§ Information supplied:
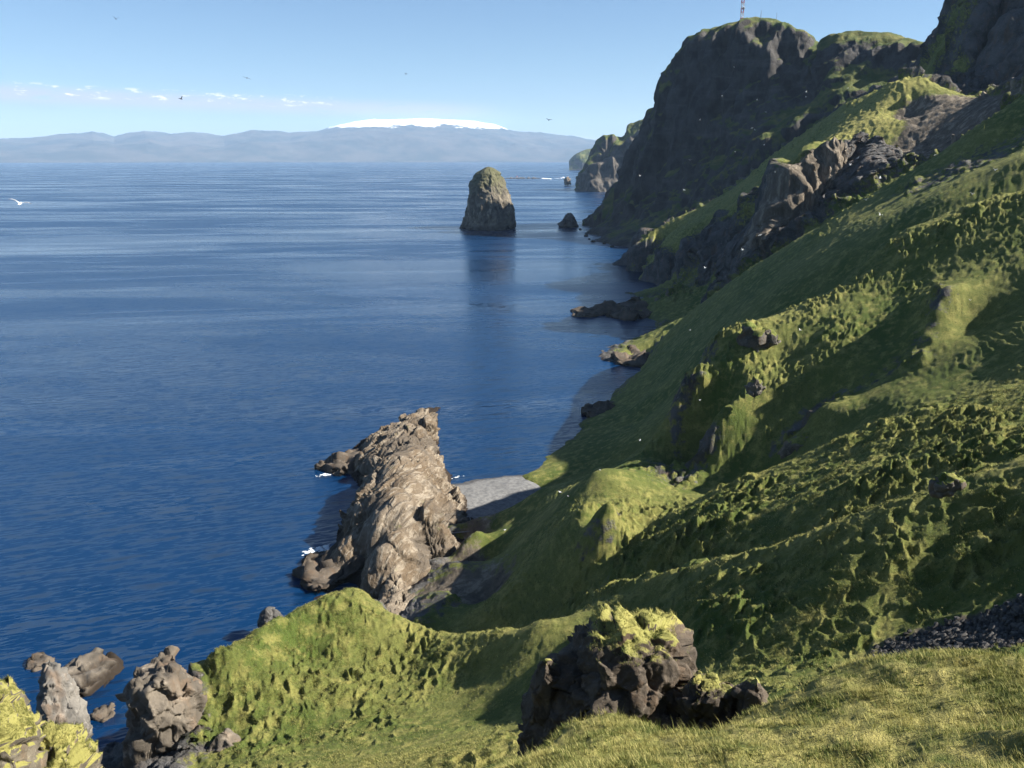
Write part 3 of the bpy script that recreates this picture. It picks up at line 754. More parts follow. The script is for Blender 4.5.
# tall stack
def sea_stack():
    D = 1262.
    rows = [(232, 459, 513), (229, 460, 513), (226, 462, 513), (222, 465.5, 512.5), (216, 467, 512.5), (208, 467, 511), (200, 467.5, 508), (192, 468.5, 504.5), (185, 470.5, 502.5), (178, 475, 500.5), (173, 479, 497.5), (170, 482, 495), (168, 485, 492.5)]
    n_a, n_h = 260, 220
    c = at(487, 230, D); th0 = math.atan2(c[0], c[1]); t_ = np.array([math.cos(th0), -math.sin(th0)]); a_ = np.array([math.sin(th0), math.cos(th0)])
    zs, ls, rs = [], [], []
    for v, l, r in rows:
        pl, pr = at(l, v, D), at(r, v, D); zs.append(pl[2]); ls.append((pl[:2] - c[:2]) @ t_); rs.append((pr[:2] - c[:2]) @ t_)
    zs[0] = -6
    Zg = np.linspace(-6, zs[-1], n_h); Lg, Rg = np.interp(Zg, zs, ls), np.interp(Zg, zs, rs)
    poly = np.array([(-1, .05), (-.42, -.82), (.25, -1.0), (.78, -.62), (1, .05), (.55, .85), (-.3, 1), (-.8, .6)])
    pa = np.arctan2(poly[:, 1], poly[:, 0]); order = np.argsort(pa); pa = pa[order]; pp = poly[order]
    A = np.linspace(-math.pi, math.pi, n_a, endpoint=False)
    px = np.interp(A, pa, pp[:, 0], period=2 * math.pi); py = np.interp(A, pa, pp[:, 1], period=2 * math.pi)
    mid, half = (Lg + Rg) / 2, (Rg - Lg) / 2
    lx = mid[:, None] + half[:, None] * px[None]; ly = (half * .95 + 3)[:, None] * py[None] - 4
    X = c[0] + lx * t_[0] + ly * a_[0]; Y = c[1] + lx * t_[1] + ly * a_[1]; Z = np.repeat(Zg[:, None], n_a, 1)
    nx = np.cos(A)[None] * t_[0] + np.sin(A)[None] * a_[0]; ny = np.cos(A)[None] * t_[1] + np.sin(A)[None] * a_[1]
    d = fbm(X / 26, Y / 26, Z / 40, o=6, gain=.55, ridged=True) * 3.6 + fbm(X / 9, Y / 9, Z / 30, o=4) * 2.2 + perlin(X / 40, Y / 40, Z / 7) * .8
    d = d * np.clip((zs[-1] - Z) / 12 + .35, 0, 1) - .6
    X, Y = X + nx * d, Y + ny * d
    Z = Z + 1.5 * perlin(X / 12, Y / 12, Z / 12)
    co = np.stack([X, Y, Z], -1).reshape(-1, 3); i = np.arange(n_h - 1)[:, None] * n_a; j = np.arange(n_a)[None]; k = (j + 1) % n_a
    q = np.stack([i + j, i + k, i + n_a + k, i + n_a + j], -1).reshape(-1, 4)
    top = co[-n_a:].mean(0) + [0, 0, 1.5]; co = np.vstack([co, top]); b = (n_h - 1) * n_a
    tr = np.stack([b + np.arange(n_a), b + (np.arange(n_a) + 1) % n_a, np.full(n_a, len(co) - 1)], -1)
    m = NT('stack_rock')
    n1 = m.noise(.05, 6, .65); n2 = m.noise(.16, 6, .7, stretch=(1, 1, .5)); s = m.n('ShaderNodeSeparateXYZ'); m.set(s.inputs[0], m.pos)
    cc = m.mix(m.ramp(n1, .38, .62), (.07, .062, .048), (.15, .128, .098)); cc = m.mix(m.ramp(n2, .5, .68), cc, (.31, .26, .19))
    cc = m.mix(m.ramp(m.noise(.35, 5, .7), .52, .7, 0, .7), cc, (.06, .052, .04))
    g = m.math('ADD', m.math('MULTIPLY', s.outputs[2], .011), m.math('MULTIPLY', m.math('SUBTRACT', n2, .5), 1.2))
    cc = m.mix(m.ramp(g, .5, .85, 0, .8), cc, (.085, .088, .04))
    cc = m.mix(m.ramp(s.outputs[2], 3, 8, .85, 0), cc, (.03, .026, .022))
    m.col(cc); m.nrm(m.bump(n2, .8, 3.0))
    o = mesh_np('sea_stack', co - [c[0], c[1], 0], q, tr, mat=m.m); o.location = (c[0], c[1], 0)
    tag(o, 'tall blunt brown sea stack rising alone from open water', 'sea stack')
sea_stack()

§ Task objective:
Omit pictures; set down the rest of the material word for word.

§ The answer:
Write part 3 of the bpy script that recreates this picture. It picks up at line 754. More parts follow. The script is for Blender 4.5.
# tall stack
def sea_stack():
    D = 1262.
    rows = [(232, 459, 513), (229, 460, 513), (226, 462, 513), (222, 465.5, 512.5), (216, 467, 512.5), (208, 467, 511), (200, 467.5, 508), (192, 468.5, 504.5), (185, 470.5, 502.5), (178, 475, 500.5), (173, 479, 497.5), (170, 482, 495), (168, 485, 492.5)]
    n_a, n_h = 260, 220
    c = at(487, 230, D); th0 = math.atan2(c[0], c[1]); t_ = np.array([math.cos(th0), -math.sin(th0)]); a_ = np.array([math.sin(th0), math.cos(th0)])
    zs, ls, rs = [], [], []
    for v, l, r in rows:
        pl, pr = at(l, v, D), at(r, v, D); zs.append(pl[2]); ls.append((pl[:2] - c[:2]) @ t_); rs.append((pr[:2] - c[:2]) @ t_)
    zs[0] = -6
    Zg = np.linspace(-6, zs[-1], n_h); Lg, Rg = np.interp(Zg, zs, ls), np.interp(Zg, zs, rs)
    poly = np.array([(-1, .05), (-.42, -.82), (.25, -1.0), (.78, -.62), (1, .05), (.55, .85), (-.3, 1), (-.8, .6)])
    pa = np.arctan2(poly[:, 1], poly[:, 0]); order = np.argsort(pa); pa = pa[order]; pp = poly[order]
    A = np.linspace(-math.pi, math.pi, n_a, endpoint=False)
    px = np.interp(A, pa, pp[:, 0], period=2 * math.pi); py = np.interp(A, pa, pp[:, 1], period=2 * math.pi)
    mid, half = (Lg + Rg) / 2, (Rg - Lg) / 2
    lx = mid[:, None] + half[:, None] * px[None]; ly = (half * .95 + 3)[:, None] * py[None] - 4
    X = c[0] + lx * t_[0] + ly * a_[0]; Y = c[1] + lx * t_[1] + ly * a_[1]; Z = np.repeat(Zg[:, None], n_a, 1)
    nx = np.cos(A)[None] * t_[0] + np.sin(A)[None] * a_[0]; ny = np.cos(A)[None] * t_[1] + np.sin(A)[None] * a_[1]
    d = fbm(X / 26, Y / 26, Z / 40, o=6, gain=.55, ridged=True) * 3.6 + fbm(X / 9, Y / 9, Z / 30, o=4) * 2.2 + perlin(X / 40, Y / 40, Z / 7) * .8
    d = d * np.clip((zs[-1] - Z) / 12 + .35, 0, 1) - .6
    X, Y = X + nx * d, Y + ny * d
    Z = Z + 1.5 * perlin(X / 12, Y / 12, Z / 12)
    co = np.stack([X, Y, Z], -1).reshape(-1, 3); i = np.arange(n_h - 1)[:, None] * n_a; j = np.arange(n_a)[None]; k = (j + 1) % n_a
    q = np.stack([i + j, i + k, i + n_a + k, i + n_a + j], -1).reshape(-1, 4)
    top = co[-n_a:].mean(0) + [0, 0, 1.5]; co = np.vstack([co, top]); b = (n_h - 1) * n_a
    tr = np.stack([b + np.arange(n_a), b + (np.arange(n_a) + 1) % n_a, np.full(n_a, len(co) - 1)], -1)
    m = NT('stack_rock')
    n1 = m.noise(.05, 6, .65); n2 = m.noise(.16, 6, .7, stretch=(1, 1, .5)); s = m.n('ShaderNodeSeparateXYZ'); m.set(s.inputs[0], m.pos)
    cc = m.mix(m.ramp(n1, .38, .62), (.07, .062, .048), (.15, .128, .098)); cc = m.mix(m.ramp(n2, .5, .68), cc, (.31, .26, .19))
    cc = m.mix(m.ramp(m.noise(.35, 5, .7), .52, .7, 0, .7), cc, (.06, .052, .04))
    g = m.math('ADD', m.math('MULTIPLY', s.outputs[2], .011), m.math('MULTIPLY', m.math('SUBTRACT', n2, .5), 1.2))
    cc = m.mix(m.ramp(g, .5, .85, 0, .8), cc, (.085, .088, .04))
    cc = m.mix(m.ramp(s.outputs[2], 3, 8, .85, 0), cc, (.03, .026, .022))
    m.col(cc); m.nrm(m.bump(n2, .8, 3.0))
    o = mesh_np('sea_stack', co - [c[0], c[1], 0], q, tr, mat=m.m); o.location = (c[0], c[1], 0)
    tag(o, 'tall blunt brown sea stack rising alone from open water', 'sea stack')
sea_stack()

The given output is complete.